→ Task goal: Locate the line that contains "dm('line_white', '#b89484', .6, .15, 3, .2, col2='#7c4c40')". Print it and each following line through the end of the listing, verbatim, and nothing more.

→ Collected data:

%%

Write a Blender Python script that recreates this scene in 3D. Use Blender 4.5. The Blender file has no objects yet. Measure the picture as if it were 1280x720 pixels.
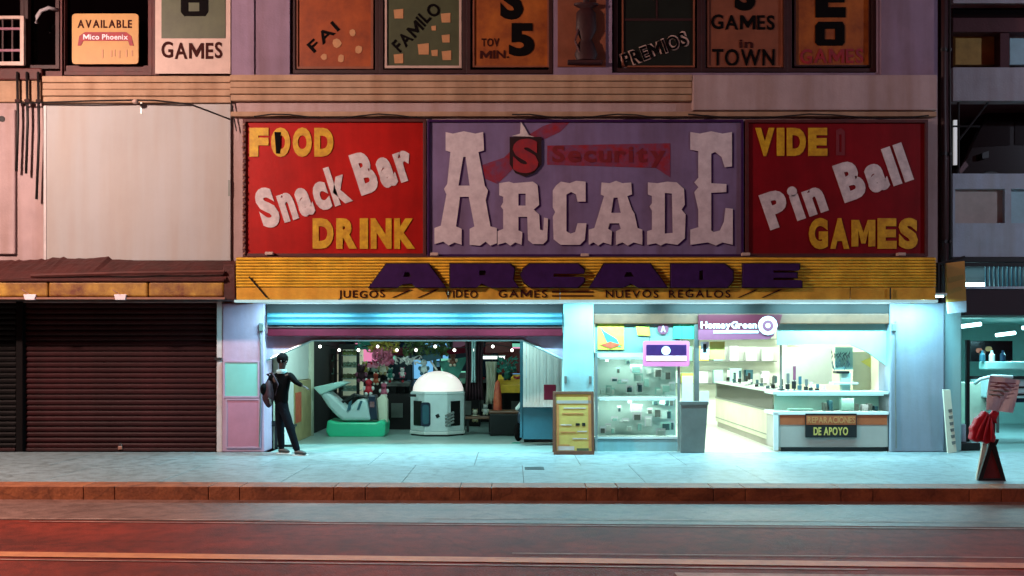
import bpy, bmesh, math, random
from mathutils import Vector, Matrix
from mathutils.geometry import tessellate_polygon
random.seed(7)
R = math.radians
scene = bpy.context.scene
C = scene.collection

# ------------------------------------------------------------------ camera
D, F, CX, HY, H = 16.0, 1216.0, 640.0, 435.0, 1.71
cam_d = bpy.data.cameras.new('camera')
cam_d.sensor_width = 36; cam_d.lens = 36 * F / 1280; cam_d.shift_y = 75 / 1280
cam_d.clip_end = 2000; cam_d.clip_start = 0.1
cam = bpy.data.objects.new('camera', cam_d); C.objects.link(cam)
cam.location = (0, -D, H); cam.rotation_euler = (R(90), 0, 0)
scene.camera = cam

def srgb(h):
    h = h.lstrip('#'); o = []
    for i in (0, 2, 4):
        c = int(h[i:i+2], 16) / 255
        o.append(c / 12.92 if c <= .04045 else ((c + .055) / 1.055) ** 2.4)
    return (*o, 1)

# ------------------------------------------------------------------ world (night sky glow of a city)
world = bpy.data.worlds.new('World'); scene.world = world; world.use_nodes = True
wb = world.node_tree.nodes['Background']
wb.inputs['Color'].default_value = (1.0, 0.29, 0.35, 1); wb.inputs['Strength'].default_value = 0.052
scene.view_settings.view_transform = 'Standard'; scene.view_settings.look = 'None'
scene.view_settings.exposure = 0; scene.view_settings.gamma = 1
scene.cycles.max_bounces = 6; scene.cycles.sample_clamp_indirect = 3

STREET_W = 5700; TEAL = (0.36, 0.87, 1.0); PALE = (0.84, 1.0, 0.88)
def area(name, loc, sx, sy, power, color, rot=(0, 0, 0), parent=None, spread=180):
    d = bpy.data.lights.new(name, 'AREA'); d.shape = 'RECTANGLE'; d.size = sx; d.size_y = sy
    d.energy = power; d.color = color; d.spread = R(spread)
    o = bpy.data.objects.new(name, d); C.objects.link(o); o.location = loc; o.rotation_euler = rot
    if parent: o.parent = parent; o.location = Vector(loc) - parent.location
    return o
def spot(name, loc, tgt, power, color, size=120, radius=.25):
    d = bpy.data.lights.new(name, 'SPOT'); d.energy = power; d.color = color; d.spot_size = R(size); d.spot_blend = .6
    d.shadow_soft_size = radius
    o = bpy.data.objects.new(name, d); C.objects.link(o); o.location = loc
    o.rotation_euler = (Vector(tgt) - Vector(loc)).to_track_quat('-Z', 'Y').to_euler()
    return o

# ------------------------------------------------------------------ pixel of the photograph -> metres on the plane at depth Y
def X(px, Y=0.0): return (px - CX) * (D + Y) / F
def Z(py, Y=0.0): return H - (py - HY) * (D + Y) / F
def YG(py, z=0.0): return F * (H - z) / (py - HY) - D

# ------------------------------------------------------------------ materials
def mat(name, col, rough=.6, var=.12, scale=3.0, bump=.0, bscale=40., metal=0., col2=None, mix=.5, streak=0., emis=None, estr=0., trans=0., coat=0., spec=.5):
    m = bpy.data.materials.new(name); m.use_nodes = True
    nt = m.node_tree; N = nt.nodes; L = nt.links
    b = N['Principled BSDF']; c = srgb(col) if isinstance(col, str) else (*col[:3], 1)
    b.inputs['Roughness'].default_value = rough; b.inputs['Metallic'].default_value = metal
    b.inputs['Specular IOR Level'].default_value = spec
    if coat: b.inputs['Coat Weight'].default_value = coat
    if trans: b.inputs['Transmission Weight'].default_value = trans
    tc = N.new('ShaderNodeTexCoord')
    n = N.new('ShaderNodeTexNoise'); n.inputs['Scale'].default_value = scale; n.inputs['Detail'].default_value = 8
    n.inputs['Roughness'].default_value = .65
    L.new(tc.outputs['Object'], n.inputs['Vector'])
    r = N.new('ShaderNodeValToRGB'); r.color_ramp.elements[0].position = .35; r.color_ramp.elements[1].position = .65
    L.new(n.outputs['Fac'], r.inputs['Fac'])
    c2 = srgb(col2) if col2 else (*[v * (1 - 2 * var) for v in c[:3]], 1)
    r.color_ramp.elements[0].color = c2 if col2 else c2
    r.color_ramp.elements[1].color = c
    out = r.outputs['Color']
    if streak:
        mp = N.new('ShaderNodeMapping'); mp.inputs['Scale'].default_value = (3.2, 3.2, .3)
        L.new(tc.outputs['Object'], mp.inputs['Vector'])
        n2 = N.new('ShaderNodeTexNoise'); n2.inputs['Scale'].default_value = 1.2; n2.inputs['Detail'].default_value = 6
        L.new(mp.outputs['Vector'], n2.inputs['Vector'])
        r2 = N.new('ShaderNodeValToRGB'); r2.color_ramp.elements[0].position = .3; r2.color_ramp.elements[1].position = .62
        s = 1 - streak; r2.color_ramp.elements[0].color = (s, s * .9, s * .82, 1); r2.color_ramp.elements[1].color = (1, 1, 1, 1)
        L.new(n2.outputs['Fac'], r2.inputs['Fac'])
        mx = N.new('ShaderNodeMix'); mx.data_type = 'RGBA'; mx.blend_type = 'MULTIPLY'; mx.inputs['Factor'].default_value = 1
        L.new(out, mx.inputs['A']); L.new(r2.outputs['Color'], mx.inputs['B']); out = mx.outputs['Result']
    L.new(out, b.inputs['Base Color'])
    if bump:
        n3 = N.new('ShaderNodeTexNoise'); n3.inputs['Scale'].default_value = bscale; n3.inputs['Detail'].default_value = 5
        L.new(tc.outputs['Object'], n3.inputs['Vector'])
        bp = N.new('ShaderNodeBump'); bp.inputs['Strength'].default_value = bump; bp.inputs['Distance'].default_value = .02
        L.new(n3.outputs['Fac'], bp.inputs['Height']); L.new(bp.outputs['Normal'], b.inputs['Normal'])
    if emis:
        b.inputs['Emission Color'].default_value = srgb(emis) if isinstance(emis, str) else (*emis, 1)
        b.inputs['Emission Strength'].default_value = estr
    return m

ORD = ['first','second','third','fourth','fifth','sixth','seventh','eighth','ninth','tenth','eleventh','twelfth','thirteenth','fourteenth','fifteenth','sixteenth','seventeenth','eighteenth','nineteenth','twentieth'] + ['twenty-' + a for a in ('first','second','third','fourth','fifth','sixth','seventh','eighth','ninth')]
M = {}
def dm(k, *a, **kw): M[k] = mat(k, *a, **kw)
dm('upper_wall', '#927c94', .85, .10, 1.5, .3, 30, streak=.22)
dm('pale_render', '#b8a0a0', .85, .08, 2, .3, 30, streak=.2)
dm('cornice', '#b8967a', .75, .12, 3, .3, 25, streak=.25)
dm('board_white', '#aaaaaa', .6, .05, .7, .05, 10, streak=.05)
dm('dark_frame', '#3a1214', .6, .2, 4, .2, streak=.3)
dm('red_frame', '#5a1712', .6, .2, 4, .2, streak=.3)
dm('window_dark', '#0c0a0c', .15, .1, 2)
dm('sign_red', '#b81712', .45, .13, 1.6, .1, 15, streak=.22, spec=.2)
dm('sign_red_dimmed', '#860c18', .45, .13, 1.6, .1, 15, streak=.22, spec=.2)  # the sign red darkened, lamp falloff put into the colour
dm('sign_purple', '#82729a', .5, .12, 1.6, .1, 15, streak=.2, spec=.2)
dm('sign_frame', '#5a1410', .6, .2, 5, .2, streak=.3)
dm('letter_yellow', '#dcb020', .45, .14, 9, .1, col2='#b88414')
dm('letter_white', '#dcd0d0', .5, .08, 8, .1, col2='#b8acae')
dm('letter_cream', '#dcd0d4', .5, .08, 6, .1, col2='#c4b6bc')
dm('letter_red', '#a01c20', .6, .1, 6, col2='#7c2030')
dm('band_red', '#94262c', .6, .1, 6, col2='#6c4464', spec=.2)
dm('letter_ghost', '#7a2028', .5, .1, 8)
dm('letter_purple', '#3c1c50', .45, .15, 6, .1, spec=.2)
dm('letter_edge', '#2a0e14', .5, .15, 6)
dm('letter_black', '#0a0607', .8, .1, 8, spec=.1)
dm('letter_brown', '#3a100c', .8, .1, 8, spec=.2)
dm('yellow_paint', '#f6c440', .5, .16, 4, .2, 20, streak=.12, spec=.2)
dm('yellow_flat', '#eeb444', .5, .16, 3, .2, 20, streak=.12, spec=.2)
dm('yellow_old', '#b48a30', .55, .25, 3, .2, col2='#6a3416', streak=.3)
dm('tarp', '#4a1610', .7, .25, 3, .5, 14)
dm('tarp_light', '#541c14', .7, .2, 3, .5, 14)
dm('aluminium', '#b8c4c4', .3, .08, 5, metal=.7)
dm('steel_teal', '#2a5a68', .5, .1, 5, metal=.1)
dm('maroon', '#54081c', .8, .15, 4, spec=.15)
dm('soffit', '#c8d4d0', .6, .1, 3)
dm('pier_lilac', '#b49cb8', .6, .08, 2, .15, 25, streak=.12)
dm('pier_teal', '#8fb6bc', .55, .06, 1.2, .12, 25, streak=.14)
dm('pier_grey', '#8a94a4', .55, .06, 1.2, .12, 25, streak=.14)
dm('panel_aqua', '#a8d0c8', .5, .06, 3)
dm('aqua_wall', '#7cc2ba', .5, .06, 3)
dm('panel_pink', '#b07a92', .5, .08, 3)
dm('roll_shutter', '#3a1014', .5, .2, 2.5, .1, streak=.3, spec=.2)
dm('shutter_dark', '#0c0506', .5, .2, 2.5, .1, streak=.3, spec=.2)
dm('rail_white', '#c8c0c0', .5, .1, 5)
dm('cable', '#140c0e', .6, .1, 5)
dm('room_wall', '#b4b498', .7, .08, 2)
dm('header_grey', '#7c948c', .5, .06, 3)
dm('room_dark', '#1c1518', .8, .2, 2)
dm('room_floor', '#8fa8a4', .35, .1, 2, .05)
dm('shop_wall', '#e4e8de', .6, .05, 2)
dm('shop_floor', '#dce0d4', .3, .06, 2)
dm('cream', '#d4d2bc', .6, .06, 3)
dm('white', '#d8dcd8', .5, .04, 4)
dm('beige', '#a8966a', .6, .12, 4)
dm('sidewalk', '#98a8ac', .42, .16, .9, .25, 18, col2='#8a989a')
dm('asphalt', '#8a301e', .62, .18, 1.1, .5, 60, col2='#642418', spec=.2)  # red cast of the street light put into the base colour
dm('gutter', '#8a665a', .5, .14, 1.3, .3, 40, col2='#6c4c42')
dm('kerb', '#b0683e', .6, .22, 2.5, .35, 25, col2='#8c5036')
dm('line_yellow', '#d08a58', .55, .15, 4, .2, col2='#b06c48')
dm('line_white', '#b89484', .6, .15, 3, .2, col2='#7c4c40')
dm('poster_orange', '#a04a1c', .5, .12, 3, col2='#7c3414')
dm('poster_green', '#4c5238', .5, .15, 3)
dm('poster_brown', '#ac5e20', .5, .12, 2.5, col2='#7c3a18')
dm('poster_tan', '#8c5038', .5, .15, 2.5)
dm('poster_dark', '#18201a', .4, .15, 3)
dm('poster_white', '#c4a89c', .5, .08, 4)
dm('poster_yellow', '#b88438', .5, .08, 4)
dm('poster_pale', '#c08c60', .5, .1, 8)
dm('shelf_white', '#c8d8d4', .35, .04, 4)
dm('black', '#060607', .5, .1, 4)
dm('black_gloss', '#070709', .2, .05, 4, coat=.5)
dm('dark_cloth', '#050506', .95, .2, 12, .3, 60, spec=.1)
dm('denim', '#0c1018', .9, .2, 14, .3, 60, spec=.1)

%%

→ Written answer:
dm('line_white', '#b89484', .6, .15, 3, .2, col2='#7c4c40')
dm('poster_orange', '#a04a1c', .5, .12, 3, col2='#7c3414')
dm('poster_green', '#4c5238', .5, .15, 3)
dm('poster_brown', '#ac5e20', .5, .12, 2.5, col2='#7c3a18')
dm('poster_tan', '#8c5038', .5, .15, 2.5)
dm('poster_dark', '#18201a', .4, .15, 3)
dm('poster_white', '#c4a89c', .5, .08, 4)
dm('poster_yellow', '#b88438', .5, .08, 4)
dm('poster_pale', '#c08c60', .5, .1, 8)
dm('shelf_white', '#c8d8d4', .35, .04, 4)
dm('black', '#060607', .5, .1, 4)
dm('black_gloss', '#070709', .2, .05, 4, coat=.5)
dm('dark_cloth', '#050506', .95, .2, 12, .3, 60, spec=.1)
dm('denim', '#0c1018', .9, .2, 14, .3, 60, spec=.1)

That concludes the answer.